Apesar disso, os métodos mais utilizados pelos cuidadores ainda são conversar e explicar o erro (96%) e acalmar ou afastar a criança da situação (93%). No entanto, entre os que aplicam punições físicas, 40% acreditam que isso gera respeito à autoridade, enquanto 33% reconhecem que causa agressividade e 21% associam à baixa autoestima.
"A violência, a palmada, as agressões, as violações de direitos, os abusos, as negligências são detratores direto do desenvolvimento", disse Mariana Luz.
Falta de reação social e desconhecimento da primeira infância
A diretora também criticou a falta de reação social diante da violência infantil. Segundo ela, há mais mobilização diante da agressão contra animais do que contra crianças.
"Uma criança recebe um tapa, um berro, um beliscão dentro de um equipamento público e ninguém fala nada", afirmou.
Outro ponto destacado foi o desconhecimento sobre a primeira infância. Apenas 2% souberam definir corretamente esse período, que vai do nascimento até os seis anos, conforme a legislação brasileira. A pesquisa apontou que 84% não reconhecem essa fase como a mais importante do desenvolvimento humano. Para 41%, o ápice ocorre na vida adulta, enquanto 25% acreditam ser entre 12 e 17 anos.
Segundo Mariana Luz, esse desconhecimento compromete a prioridade que deveria ser dada às crianças pequenas. "Todos os picos do desenvolvimento físico, motor, cognitivo, socioemocional acontecem nos primeiros seis anos de vida", explicou. Ela lembrou que 90% das conexões cerebrais se formam nesse período, e que o cérebro realiza 1 milhão de sinapses por segundo.
Brincar é subestimado na criação infantil
A pesquisa também avaliou as práticas mais valorizadas pelos cuidadores. A maioria (96%) considera ensinar respeito aos mais velhos como a principal ação educativa, enquanto ações fundamentais como conversar (88%), frequentar creche (81%) e brincar (63%) aparecem em segundo plano.

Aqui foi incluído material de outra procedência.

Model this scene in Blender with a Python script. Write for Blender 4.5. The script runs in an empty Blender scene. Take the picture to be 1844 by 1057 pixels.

Para Mariana Luz, esse dado evidencia a baixa valorização da educação infantil e do brincar, que são apontados pela Base Nacional Comum Curricular como fundamentais para a aprendizagem na primeira infância. "Você precisa do processo lúdico", afirmou.
Exposição a telas preocupa especialistas
O levantamento revelou ainda que crianças de até seis anos passam em média duas horas por dia diante de telas como televisão, celulares ou tablets. Em 40% dos casos, esse tempo vai de duas a três horas por dia.
A Sociedade Brasileira de Pediatria (SBP) recomenda zero exposição para menores de dois anos e no máximo uma hora por dia para crianças entre 2 e 5 anos, sempre com acompanhamento de um adulto. Mariana Luz destacou que, apesar das dificuldades enfrentadas por muitas famílias, incluir as crianças em tarefas domésticas pode ser uma alternativa à exposição prolongada às telas.
Ela também lembrou que a responsabilidade pela primeira infância é compartilhada, conforme estabelece a Constituição Federal. "A responsabilidade dessa criança é minha, sua, é da família, é do Estado", reforçou. Em 2022, o STF decidiu que é dever do Estado garantir vagas em creches e pré-escolas para crianças de até 5 anos.